学术文献库

Supernova remnants (SNRs) are believed to be the source of Galactic cosmic rays (CRs). SNR shocks accelerate CR protons and electrons which reveal key insights into the non-thermal physics by means of their synchrotron and $γ$-ray emission. The remnant SN 1006 is an ideal particle acceleration laboratory because it is observed across all electromagnetic wavelengths from radio to $γ$-rays. We perform three-dimensional (3D) magnetohydrodynamics (MHD) simulations where we include CR protons and follow the CR electron spectrum. By matching the observed morphology and non-thermal spectrum of SN 1006 in radio, X-rays and $γ$-rays, we gain new insight into CR electron acceleration and magnetic field amplification. 1. We show that a mixed leptonic-hadronic model is responsible for the $γ$-ray radiation: while leptonic inverse-Compton emission and hadronic pion-decay emission contribute equally at GeV energies observed by Fermi, TeV energies observed by imaging air Cherenkov telescopes are hadronically dominated. 2. We show that quasi-parallel acceleration (i.e., when the shock propagates at a narrow angle to the upstream magnetic field) is preferred for CR electrons and that the electron acceleration efficiency of radio-emitting GeV electrons at quasi-perpendicular shocks is suppressed at least by a factor ten.
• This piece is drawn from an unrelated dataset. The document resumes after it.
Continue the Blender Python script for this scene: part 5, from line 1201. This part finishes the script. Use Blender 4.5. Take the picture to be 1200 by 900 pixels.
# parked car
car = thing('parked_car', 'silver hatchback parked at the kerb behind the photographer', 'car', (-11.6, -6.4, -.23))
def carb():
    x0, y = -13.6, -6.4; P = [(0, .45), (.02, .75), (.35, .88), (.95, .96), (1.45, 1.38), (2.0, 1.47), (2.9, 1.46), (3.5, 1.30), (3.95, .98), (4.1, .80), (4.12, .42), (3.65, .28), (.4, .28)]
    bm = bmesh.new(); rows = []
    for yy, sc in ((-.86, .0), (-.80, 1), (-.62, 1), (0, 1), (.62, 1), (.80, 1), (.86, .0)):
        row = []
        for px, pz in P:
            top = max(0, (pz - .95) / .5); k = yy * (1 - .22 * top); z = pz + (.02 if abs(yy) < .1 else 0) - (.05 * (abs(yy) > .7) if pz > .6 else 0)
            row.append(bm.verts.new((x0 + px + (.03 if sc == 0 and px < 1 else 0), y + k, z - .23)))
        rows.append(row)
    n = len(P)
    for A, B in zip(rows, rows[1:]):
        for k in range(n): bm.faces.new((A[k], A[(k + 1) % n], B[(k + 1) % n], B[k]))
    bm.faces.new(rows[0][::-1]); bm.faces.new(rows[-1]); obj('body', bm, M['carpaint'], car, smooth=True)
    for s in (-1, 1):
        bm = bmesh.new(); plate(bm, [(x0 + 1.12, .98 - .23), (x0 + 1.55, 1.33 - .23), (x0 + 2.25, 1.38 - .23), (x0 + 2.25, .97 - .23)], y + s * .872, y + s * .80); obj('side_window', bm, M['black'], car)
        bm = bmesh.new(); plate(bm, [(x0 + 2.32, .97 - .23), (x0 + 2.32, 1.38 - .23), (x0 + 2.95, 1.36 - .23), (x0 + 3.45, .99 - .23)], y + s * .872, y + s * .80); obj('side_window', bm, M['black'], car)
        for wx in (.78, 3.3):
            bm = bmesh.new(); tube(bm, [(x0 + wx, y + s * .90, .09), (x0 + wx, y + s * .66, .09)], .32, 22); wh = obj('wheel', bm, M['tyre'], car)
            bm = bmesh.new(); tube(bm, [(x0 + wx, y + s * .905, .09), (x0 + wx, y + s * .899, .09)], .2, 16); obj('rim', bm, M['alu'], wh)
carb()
This precludes extrapolation of current one-dimensional plasma particle-in-cell simulations of shock acceleration to realistic SNR conditions. 3. To match the radial emission profiles and the $γ$-ray spectrum, we require a volume-filling, turbulently amplified magnetic field and that the Bell-amplified magnetic field is damped in the immediate post-shock region. Our work connects micro-scale plasma physics simulations to the scale of SNRs.